Pytana, ilu nauczycieli wzięło udział w poniedziałkowych protestach, szefowa MEN powiedziała, że jeszcze nie ma zbiorczych danych ze wszystkich województw. "Myślę, że mniejszą grupą byli związkowcy nauczyciele. Ja mam przekaz z Wrocławia, gdzie większość to były osoby związane z Platformą Obywatelską, z KOD-em i Partią Razem" - powiedziała.
Wcześniej - również w radiowej Jedynce - Paweł Kukiz, lider ruchu Kukiz'15, zaproponował, by prezes Związku Nauczycielstwa Polskiego Sławomir Broniarz oraz minister Zalewska spotkali się w jednej z wiejskich szkół i porozmawiali z nauczycielami. Zalewska zapowiedziała, że weźmie udział w takim spotkaniu.
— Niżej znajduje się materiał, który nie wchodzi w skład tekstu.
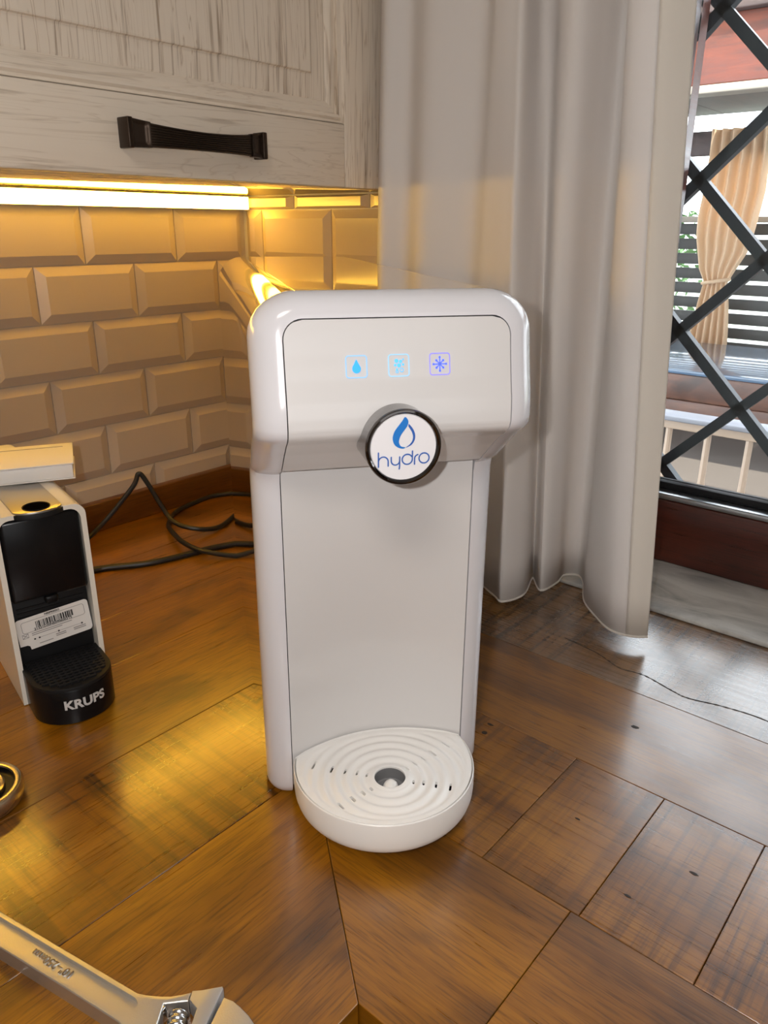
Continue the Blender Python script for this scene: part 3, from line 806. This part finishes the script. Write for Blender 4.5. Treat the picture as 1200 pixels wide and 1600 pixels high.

W połowie września do konsultacji trafiły dwa projekty ustaw: zupełnie nowej ustawy Prawo oświatowe oraz ustawy wprowadzającej Prawo oświatowe. Prawo oświatowe regulować ma kwestie związane z ustrojem szkolnym, czyli m.in. strukturą szkolnictwa. Ma też częściowo zastąpić obecnie obowiązującą ustawę o systemie oświaty. Resort edukacji zapowiadał w jej miejsce przygotowanie kolejnych ustaw, m.in. dotyczących finansowania oświaty (ma być gotowa ok. 2018 r.). Zgodnie z propozycją MEN od 2017 r. funkcjonować mają: 8-letnia szkoła podstawowa, 4-letnie liceum i 5-letnie technikum, szkoły branżowe w miejsce zasadniczych szkół zawodowych; wygaszane mają być gimnazja.